_Written exercise_
Transcribe, exactly as they appear, the line that contains "Model this scene", the line that contains "SC = bpy.context.scene", and every line in between, and nothing else.

== Supplied data ==

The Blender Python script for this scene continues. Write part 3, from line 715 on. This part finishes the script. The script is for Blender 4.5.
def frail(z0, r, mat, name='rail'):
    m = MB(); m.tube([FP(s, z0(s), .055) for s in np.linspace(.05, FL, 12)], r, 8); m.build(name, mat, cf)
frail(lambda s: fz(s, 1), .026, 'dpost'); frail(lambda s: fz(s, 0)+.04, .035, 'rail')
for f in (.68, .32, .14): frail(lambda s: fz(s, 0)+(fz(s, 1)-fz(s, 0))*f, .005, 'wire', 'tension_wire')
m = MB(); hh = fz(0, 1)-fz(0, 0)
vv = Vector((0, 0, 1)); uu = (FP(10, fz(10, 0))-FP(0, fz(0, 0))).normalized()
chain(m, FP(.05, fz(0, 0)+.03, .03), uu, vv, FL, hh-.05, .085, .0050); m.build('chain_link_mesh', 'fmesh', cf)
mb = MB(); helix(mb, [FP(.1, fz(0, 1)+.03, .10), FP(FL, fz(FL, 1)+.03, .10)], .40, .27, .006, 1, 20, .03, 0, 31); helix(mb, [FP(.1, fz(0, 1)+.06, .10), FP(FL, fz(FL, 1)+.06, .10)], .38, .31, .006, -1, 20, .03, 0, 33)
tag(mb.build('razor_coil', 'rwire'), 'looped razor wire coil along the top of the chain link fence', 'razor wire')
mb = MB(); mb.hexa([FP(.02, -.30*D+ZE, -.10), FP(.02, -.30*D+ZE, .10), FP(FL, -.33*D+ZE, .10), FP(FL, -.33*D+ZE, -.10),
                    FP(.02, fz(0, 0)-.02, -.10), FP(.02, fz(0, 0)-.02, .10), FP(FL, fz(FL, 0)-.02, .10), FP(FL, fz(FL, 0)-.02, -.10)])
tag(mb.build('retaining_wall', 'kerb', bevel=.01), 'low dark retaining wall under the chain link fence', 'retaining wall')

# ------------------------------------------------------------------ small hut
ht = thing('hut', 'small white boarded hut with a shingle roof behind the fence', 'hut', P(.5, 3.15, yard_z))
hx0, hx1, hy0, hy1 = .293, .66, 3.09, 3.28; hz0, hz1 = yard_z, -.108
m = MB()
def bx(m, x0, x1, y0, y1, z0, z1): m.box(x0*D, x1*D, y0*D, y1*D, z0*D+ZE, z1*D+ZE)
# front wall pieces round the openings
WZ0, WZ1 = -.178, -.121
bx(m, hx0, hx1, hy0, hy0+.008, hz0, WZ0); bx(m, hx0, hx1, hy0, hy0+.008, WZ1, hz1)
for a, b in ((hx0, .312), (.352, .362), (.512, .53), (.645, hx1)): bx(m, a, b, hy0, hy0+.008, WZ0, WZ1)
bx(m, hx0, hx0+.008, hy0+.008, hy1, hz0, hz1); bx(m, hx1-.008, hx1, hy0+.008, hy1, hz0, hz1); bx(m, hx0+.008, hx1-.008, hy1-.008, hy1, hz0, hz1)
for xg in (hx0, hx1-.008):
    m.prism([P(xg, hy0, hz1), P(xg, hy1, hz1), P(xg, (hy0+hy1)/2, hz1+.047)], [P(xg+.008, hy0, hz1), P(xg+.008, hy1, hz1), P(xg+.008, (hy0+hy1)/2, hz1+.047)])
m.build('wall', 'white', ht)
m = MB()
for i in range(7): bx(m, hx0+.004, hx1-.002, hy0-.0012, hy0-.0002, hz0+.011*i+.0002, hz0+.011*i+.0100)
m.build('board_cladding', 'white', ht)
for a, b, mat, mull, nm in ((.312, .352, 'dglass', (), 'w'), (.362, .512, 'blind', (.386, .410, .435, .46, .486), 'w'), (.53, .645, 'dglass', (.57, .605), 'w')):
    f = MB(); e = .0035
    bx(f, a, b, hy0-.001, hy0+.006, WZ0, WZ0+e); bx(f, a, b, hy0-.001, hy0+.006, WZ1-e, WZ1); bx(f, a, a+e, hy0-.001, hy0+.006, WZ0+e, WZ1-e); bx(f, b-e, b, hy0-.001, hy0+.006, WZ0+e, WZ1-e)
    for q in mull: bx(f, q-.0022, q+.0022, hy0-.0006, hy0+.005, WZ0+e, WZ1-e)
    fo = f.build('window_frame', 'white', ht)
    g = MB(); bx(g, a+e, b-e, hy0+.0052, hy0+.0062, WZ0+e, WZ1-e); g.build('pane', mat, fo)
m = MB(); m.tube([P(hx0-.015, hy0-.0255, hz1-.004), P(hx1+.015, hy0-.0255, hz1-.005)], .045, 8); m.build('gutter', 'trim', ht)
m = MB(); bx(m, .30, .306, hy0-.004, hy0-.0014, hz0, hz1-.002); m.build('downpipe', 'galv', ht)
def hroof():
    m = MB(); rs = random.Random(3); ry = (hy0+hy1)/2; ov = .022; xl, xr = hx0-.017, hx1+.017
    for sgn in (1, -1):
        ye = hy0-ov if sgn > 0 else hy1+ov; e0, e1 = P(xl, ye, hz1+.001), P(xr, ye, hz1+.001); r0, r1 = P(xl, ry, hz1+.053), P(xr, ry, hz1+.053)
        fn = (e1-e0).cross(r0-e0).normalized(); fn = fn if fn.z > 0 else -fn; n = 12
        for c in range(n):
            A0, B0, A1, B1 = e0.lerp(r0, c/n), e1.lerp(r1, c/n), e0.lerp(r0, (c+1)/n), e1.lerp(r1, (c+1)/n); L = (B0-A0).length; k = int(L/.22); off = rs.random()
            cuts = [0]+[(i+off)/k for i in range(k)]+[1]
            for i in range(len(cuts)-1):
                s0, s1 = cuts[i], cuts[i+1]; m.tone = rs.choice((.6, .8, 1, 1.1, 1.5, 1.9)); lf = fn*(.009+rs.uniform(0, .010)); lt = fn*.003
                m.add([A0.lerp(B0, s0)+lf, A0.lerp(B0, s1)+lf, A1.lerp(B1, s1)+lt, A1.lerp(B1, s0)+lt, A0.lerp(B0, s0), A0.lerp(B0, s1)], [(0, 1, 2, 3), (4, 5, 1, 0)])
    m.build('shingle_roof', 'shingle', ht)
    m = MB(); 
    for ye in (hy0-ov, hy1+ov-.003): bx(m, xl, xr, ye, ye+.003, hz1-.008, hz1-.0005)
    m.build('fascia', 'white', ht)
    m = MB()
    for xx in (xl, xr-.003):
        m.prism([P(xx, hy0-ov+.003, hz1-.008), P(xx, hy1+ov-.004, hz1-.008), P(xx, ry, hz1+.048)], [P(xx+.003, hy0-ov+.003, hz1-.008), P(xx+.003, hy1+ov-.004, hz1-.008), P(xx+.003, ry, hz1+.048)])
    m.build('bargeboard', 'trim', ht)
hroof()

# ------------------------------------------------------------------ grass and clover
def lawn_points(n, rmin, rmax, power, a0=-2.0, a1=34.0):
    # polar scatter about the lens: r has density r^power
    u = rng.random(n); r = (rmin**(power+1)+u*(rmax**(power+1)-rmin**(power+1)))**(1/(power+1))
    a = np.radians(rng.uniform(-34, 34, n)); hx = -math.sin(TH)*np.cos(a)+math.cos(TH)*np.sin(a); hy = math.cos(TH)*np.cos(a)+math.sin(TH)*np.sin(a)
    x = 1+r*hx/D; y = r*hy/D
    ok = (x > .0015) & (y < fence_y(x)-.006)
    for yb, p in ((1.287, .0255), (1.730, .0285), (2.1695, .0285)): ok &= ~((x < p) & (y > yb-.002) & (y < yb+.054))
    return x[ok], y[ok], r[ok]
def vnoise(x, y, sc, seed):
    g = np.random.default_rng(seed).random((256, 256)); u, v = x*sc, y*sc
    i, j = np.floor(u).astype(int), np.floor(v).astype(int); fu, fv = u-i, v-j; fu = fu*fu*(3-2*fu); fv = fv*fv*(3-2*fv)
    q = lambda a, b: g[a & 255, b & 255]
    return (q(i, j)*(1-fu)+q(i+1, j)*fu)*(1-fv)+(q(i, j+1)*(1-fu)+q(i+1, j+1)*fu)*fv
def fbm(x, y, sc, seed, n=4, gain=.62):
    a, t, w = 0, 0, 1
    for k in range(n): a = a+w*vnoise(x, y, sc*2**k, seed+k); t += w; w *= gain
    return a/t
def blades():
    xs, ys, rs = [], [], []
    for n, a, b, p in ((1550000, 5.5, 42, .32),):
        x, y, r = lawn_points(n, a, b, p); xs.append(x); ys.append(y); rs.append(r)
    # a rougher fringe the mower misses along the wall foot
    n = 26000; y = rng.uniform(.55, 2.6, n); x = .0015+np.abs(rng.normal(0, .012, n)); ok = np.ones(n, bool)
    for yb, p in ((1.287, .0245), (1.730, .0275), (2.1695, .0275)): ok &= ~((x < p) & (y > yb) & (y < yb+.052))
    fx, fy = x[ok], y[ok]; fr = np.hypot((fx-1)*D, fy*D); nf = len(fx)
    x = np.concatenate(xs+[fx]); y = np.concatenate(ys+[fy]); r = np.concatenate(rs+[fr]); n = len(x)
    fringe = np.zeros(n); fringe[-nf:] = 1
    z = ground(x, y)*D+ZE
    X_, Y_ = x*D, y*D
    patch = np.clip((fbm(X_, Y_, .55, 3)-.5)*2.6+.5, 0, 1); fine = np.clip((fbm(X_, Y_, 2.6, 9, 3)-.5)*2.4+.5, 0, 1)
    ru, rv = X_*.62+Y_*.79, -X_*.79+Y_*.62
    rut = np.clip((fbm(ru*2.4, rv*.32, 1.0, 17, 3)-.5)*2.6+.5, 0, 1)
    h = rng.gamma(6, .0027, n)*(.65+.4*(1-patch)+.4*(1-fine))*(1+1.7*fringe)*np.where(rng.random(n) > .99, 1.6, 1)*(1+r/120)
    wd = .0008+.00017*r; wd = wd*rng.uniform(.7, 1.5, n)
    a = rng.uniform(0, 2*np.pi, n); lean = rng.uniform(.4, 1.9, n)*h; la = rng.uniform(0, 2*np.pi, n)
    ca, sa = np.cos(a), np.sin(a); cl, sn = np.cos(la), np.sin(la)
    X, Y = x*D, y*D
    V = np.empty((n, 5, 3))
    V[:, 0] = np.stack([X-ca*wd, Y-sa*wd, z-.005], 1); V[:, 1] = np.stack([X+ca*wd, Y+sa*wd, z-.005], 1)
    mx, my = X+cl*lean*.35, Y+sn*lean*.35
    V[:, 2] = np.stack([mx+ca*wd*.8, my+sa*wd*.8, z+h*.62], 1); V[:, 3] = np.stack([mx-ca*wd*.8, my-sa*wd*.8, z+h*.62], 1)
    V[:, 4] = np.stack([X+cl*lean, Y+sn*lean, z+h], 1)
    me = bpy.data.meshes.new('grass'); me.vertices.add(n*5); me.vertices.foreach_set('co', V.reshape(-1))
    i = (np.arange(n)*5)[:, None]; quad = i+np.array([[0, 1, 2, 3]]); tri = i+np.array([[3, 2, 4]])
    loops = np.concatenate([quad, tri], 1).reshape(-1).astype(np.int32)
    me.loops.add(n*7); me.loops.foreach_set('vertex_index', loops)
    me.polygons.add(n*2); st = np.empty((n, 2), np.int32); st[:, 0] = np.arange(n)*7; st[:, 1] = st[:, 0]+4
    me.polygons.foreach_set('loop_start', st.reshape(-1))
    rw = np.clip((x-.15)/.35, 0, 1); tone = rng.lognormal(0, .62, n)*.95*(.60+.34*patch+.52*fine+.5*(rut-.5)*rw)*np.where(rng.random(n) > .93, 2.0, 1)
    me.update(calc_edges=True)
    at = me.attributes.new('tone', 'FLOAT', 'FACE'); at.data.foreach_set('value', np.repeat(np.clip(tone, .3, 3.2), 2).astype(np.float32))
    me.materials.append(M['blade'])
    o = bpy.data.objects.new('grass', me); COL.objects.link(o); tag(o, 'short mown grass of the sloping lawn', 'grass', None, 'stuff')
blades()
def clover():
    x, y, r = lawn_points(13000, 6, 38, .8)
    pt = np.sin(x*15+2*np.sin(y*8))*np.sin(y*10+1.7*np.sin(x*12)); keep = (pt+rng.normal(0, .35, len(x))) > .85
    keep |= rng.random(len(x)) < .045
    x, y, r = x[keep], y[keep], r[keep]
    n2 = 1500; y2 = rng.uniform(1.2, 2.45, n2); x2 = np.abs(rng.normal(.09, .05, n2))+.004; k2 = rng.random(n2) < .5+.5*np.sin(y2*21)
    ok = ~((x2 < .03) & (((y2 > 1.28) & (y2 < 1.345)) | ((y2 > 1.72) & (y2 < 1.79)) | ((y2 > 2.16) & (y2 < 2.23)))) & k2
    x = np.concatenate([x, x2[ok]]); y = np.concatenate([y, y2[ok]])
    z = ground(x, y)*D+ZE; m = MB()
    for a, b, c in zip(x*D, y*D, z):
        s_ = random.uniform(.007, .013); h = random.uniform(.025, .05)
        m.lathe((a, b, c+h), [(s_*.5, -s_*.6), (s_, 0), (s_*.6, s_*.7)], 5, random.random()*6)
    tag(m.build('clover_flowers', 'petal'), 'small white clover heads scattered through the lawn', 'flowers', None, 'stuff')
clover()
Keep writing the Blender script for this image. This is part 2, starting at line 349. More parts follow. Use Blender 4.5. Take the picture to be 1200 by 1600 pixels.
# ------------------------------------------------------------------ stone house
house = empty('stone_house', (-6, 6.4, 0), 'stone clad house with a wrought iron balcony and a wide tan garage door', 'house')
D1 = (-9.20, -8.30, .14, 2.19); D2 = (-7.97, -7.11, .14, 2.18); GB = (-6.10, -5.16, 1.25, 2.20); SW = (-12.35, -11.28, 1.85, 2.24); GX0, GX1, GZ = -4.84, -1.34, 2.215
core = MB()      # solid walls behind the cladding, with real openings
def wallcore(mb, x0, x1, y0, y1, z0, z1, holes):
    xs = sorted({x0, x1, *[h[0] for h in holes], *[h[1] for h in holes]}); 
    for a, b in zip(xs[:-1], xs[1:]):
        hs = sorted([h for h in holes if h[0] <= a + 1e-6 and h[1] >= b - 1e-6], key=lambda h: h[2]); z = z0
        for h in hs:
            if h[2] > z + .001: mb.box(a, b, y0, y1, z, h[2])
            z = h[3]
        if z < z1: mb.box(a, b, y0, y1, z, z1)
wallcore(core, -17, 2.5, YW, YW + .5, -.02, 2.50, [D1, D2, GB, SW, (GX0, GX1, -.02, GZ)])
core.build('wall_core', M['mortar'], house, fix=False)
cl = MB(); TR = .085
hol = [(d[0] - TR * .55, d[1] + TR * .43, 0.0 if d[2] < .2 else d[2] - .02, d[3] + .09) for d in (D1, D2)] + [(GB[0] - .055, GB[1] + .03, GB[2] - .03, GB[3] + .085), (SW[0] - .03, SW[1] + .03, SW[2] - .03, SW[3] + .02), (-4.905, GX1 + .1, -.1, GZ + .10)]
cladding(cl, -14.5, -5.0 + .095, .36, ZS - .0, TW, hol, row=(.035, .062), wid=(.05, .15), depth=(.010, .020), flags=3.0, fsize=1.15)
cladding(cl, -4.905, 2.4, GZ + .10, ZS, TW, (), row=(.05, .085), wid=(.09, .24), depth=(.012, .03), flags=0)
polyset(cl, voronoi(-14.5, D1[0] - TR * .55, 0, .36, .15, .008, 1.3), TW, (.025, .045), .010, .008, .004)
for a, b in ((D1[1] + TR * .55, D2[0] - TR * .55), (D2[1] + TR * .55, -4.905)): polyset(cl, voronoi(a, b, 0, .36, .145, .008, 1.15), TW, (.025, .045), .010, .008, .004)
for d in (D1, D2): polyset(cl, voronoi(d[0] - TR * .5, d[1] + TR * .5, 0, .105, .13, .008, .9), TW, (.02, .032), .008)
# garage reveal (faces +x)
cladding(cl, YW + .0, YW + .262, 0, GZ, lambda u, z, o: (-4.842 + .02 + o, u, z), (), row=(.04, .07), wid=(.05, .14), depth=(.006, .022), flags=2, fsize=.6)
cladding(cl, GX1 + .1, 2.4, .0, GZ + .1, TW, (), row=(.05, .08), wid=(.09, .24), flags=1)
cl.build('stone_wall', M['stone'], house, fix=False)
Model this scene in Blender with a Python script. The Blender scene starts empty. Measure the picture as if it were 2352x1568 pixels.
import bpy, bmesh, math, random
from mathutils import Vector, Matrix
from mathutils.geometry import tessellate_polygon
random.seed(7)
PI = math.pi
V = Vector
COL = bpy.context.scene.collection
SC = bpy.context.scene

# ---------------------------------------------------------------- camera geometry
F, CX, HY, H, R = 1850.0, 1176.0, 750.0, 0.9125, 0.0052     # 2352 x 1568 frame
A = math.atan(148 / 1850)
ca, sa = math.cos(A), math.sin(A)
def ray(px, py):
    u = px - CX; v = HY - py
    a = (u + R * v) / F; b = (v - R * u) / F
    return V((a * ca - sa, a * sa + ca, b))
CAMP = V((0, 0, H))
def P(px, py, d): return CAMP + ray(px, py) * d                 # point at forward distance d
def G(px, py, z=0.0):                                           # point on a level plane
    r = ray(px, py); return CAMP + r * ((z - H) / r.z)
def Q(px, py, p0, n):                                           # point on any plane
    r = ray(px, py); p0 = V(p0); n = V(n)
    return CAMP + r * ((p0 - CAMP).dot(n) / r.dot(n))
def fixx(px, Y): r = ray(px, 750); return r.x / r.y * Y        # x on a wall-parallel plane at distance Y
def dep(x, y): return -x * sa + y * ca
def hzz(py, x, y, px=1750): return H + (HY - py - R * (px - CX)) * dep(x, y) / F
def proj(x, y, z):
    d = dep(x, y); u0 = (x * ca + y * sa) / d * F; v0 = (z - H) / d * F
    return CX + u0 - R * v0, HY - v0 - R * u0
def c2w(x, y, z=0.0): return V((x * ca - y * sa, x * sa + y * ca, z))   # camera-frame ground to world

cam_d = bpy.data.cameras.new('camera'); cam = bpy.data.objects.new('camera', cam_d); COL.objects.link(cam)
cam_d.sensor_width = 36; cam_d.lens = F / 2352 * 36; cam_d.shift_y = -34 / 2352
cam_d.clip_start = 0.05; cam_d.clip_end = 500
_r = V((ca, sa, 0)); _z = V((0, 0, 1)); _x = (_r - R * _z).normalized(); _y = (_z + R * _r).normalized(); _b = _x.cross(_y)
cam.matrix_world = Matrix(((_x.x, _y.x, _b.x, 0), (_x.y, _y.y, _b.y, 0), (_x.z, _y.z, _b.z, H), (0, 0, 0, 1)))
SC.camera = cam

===

_Task response_
Model this scene in Blender with a Python script. The Blender scene starts empty. Measure the picture as if it were 2352x1568 pixels.
import bpy, bmesh, math, random
from mathutils import Vector, Matrix
from mathutils.geometry import tessellate_polygon
random.seed(7)
PI = math.pi
V = Vector
COL = bpy.context.scene.collection
SC = bpy.context.scene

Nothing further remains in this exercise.